* [STATED TASK]: Pull every line with the word "that" out of the entries below.

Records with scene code
***
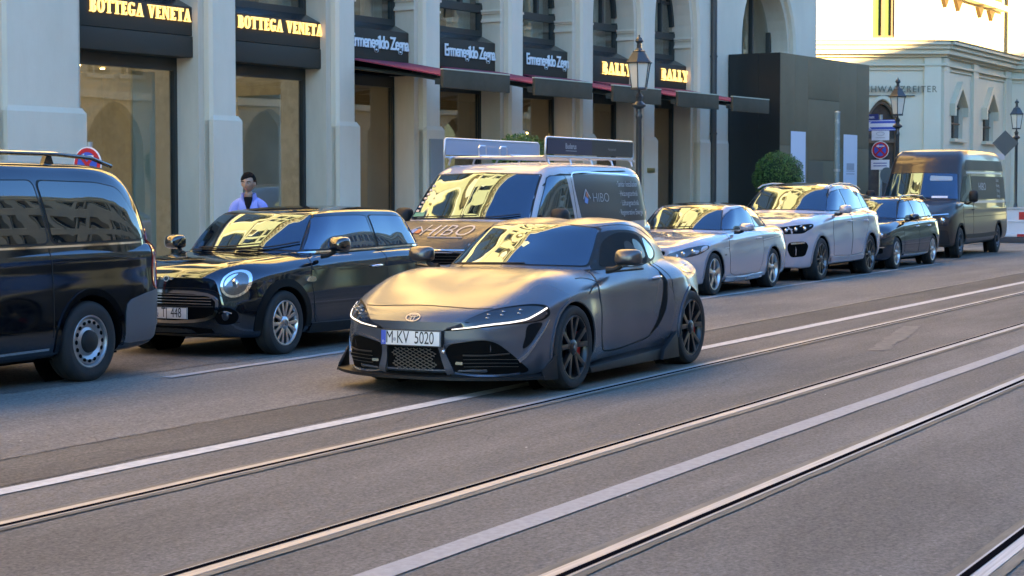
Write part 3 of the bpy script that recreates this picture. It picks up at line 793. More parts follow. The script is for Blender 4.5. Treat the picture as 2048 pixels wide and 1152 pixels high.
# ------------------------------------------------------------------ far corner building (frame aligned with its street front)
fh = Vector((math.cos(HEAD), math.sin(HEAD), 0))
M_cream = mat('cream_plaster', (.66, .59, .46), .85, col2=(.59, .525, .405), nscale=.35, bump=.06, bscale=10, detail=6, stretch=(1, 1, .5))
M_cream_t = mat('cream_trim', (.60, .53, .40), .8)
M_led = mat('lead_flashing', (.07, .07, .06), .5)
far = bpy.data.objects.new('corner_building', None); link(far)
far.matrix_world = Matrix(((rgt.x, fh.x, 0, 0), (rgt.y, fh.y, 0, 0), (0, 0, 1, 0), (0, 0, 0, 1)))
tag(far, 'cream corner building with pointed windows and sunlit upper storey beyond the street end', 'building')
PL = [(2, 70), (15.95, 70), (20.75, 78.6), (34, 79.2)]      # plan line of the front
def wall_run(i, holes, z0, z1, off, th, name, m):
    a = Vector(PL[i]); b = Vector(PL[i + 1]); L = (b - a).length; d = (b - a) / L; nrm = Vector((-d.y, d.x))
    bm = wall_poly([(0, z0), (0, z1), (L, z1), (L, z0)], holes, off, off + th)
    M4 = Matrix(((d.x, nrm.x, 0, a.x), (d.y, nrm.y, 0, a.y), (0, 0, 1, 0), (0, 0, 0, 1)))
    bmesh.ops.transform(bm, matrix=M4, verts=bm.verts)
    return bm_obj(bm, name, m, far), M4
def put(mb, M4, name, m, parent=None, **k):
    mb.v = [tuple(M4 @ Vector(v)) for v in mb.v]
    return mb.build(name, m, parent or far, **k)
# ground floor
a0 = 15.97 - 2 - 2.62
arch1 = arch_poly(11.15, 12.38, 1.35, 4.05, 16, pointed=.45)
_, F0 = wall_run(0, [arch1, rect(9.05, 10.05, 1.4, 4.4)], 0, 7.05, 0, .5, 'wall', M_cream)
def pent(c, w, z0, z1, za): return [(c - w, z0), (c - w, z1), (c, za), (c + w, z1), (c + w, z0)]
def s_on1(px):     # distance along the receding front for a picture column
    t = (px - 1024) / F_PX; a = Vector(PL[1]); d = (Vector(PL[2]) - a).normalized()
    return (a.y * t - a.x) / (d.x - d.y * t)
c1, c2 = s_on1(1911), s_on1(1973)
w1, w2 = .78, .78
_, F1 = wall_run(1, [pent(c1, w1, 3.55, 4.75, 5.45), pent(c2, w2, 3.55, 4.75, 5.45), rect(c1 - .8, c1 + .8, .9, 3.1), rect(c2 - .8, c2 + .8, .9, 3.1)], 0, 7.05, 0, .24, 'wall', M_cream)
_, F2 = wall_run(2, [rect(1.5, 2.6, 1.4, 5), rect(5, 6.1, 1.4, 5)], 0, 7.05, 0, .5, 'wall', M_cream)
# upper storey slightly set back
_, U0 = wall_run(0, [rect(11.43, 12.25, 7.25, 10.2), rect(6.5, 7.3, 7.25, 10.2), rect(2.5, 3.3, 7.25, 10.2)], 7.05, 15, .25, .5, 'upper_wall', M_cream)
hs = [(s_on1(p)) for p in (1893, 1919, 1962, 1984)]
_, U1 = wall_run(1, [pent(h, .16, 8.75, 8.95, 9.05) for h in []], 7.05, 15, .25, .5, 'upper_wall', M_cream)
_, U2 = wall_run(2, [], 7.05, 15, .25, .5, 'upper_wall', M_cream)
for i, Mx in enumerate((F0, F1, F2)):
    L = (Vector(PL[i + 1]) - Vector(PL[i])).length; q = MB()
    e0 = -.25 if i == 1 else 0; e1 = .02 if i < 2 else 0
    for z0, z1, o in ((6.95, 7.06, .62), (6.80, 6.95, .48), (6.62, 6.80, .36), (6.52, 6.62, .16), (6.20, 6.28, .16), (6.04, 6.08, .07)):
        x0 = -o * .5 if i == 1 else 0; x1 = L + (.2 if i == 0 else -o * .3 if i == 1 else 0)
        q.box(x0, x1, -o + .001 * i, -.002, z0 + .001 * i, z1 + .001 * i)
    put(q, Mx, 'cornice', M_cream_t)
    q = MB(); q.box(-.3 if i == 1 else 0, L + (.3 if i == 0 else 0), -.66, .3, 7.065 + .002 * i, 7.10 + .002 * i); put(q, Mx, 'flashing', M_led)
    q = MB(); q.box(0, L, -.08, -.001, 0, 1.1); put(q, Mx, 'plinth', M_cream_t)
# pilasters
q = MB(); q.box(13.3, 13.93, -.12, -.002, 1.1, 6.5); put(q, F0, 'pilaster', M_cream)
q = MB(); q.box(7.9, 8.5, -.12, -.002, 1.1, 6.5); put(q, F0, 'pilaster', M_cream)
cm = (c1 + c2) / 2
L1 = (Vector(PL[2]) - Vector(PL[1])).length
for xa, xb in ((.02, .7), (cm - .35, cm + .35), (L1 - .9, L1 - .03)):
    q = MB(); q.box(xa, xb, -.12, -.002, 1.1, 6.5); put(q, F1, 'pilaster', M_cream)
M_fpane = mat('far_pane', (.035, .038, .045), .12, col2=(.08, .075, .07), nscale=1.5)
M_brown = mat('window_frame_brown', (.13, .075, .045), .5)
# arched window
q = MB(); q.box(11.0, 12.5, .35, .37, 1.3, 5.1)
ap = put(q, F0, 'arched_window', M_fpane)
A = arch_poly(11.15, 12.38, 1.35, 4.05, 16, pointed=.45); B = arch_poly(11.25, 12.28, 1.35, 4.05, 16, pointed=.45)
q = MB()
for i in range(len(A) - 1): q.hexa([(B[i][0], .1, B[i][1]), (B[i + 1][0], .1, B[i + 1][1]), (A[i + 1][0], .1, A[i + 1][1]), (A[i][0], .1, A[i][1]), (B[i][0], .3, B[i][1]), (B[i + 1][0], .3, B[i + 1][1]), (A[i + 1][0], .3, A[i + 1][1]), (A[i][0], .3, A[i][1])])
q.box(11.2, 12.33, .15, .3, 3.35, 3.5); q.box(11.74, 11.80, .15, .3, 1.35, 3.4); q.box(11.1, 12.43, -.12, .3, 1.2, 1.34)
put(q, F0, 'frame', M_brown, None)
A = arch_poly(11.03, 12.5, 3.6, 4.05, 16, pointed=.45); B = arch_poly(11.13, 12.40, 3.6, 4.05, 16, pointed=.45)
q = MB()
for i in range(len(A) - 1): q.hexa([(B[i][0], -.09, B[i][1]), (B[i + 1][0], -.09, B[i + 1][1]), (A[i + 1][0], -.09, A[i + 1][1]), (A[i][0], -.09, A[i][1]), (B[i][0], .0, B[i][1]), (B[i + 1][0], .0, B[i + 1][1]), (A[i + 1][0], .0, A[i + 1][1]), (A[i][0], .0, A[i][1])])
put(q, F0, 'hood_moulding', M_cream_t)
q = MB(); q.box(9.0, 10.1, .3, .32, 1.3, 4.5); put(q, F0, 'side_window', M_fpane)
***
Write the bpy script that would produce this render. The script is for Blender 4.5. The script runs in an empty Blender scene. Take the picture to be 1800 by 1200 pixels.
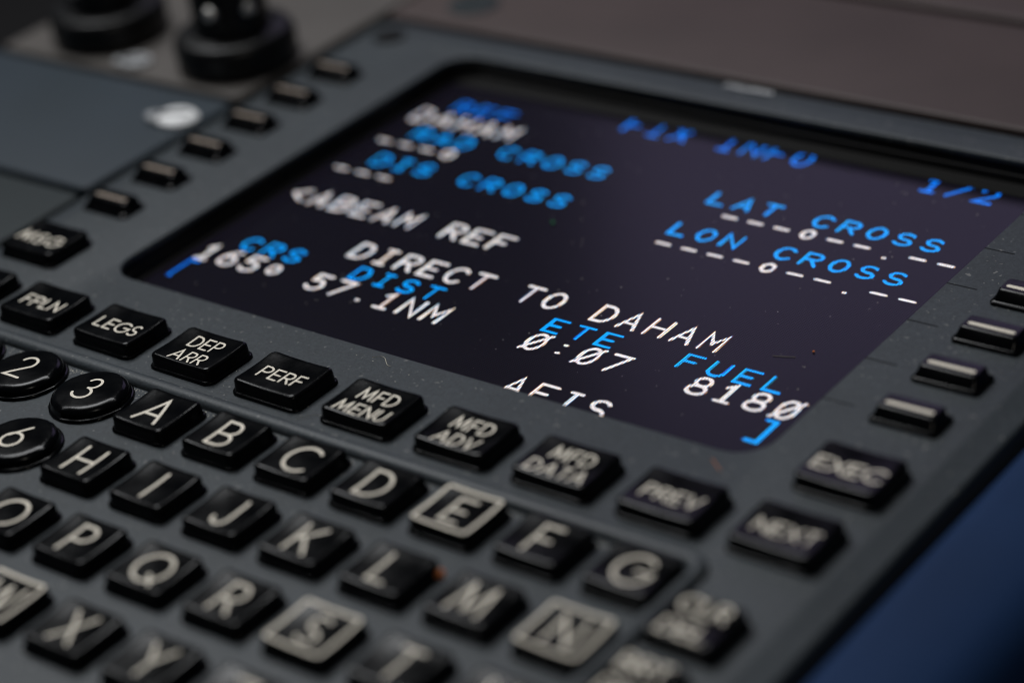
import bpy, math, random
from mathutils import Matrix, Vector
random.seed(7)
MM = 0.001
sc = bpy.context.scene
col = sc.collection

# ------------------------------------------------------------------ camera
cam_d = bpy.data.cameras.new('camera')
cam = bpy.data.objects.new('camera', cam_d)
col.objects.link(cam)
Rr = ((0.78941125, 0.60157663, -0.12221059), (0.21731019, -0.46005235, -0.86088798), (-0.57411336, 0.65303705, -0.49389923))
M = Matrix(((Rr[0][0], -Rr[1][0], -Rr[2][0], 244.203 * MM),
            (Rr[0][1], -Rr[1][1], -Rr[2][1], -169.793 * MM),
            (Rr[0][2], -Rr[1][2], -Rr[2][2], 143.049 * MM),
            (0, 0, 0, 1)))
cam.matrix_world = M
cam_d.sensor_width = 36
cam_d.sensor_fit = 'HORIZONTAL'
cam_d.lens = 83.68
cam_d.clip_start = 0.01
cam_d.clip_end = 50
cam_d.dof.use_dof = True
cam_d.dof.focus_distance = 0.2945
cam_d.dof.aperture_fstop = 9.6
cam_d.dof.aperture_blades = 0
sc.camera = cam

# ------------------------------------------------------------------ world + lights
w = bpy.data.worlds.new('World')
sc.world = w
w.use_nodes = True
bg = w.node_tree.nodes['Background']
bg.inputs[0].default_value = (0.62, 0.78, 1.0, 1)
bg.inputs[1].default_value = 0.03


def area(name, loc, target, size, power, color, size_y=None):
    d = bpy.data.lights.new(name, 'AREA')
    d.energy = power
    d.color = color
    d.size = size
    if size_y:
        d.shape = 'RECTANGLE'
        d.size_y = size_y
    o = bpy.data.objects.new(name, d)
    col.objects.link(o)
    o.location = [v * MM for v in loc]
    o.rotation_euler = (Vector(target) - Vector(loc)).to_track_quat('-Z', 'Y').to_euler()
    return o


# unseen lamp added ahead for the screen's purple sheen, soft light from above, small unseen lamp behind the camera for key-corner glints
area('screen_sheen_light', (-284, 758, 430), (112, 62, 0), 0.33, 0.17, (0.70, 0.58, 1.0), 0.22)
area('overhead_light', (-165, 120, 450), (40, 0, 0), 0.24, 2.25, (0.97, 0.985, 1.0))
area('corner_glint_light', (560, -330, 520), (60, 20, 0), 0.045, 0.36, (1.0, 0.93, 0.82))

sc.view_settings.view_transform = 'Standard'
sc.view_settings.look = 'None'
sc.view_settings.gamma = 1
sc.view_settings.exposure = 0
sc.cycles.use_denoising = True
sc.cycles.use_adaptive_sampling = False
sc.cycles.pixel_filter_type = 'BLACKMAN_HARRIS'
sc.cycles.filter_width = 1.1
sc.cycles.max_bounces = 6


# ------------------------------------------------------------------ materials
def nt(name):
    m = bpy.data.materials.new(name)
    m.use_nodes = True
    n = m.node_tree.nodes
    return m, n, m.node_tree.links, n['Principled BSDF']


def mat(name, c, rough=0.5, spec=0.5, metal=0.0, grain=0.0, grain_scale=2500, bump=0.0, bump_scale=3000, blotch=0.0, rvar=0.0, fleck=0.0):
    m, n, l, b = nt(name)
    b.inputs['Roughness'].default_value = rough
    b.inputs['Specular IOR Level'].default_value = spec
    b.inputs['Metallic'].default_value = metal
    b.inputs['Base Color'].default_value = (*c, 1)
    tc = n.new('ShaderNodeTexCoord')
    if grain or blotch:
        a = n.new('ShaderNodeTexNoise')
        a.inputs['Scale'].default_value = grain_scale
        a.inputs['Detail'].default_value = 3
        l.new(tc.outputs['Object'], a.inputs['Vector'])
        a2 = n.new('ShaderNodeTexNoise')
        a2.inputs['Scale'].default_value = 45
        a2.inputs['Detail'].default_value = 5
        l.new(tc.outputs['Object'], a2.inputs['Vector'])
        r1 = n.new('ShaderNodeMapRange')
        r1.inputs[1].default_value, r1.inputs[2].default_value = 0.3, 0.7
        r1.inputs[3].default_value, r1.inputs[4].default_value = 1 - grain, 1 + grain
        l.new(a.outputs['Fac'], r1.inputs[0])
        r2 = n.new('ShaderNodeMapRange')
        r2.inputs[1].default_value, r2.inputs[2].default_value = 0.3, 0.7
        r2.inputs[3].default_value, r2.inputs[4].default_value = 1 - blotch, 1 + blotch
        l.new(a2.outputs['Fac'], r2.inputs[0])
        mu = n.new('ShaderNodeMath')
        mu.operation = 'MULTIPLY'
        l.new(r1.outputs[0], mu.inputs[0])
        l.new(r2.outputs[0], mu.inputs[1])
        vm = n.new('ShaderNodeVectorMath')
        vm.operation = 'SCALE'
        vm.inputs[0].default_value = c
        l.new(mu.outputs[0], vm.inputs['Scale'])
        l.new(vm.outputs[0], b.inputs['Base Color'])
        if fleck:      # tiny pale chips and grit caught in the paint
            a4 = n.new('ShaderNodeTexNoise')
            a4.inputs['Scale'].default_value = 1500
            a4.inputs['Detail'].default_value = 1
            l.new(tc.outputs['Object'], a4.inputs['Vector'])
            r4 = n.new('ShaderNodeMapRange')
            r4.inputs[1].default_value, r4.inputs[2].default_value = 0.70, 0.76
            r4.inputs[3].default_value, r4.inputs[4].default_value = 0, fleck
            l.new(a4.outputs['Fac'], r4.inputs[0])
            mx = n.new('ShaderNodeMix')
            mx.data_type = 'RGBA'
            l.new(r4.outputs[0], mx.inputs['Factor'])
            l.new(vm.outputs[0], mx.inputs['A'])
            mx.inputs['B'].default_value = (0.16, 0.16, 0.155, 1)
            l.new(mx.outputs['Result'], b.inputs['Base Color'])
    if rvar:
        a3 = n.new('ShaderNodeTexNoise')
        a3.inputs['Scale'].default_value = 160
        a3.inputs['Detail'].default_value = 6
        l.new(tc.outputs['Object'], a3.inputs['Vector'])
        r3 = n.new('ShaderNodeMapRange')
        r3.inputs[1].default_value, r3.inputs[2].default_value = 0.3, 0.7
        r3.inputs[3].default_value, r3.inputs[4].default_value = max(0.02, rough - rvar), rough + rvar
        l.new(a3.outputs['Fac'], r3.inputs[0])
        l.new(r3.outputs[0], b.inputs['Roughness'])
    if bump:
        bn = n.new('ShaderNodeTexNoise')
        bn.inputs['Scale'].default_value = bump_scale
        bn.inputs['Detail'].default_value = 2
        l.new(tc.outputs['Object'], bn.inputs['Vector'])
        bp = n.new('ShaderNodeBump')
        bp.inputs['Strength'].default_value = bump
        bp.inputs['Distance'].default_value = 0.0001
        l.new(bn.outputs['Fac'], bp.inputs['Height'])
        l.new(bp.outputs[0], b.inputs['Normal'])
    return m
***
* [ANSWER FOR THE TASK]:
Write part 3 of the bpy script that recreates this picture. It picks up at line 793. More parts follow. The script is for Blender 4.5. Treat the picture as 2048 pixels wide and 1152 pixels high.
Write the bpy script that would produce this render. The script is for Blender 4.5. The script runs in an empty Blender scene. Take the picture to be 1800 by 1200 pixels.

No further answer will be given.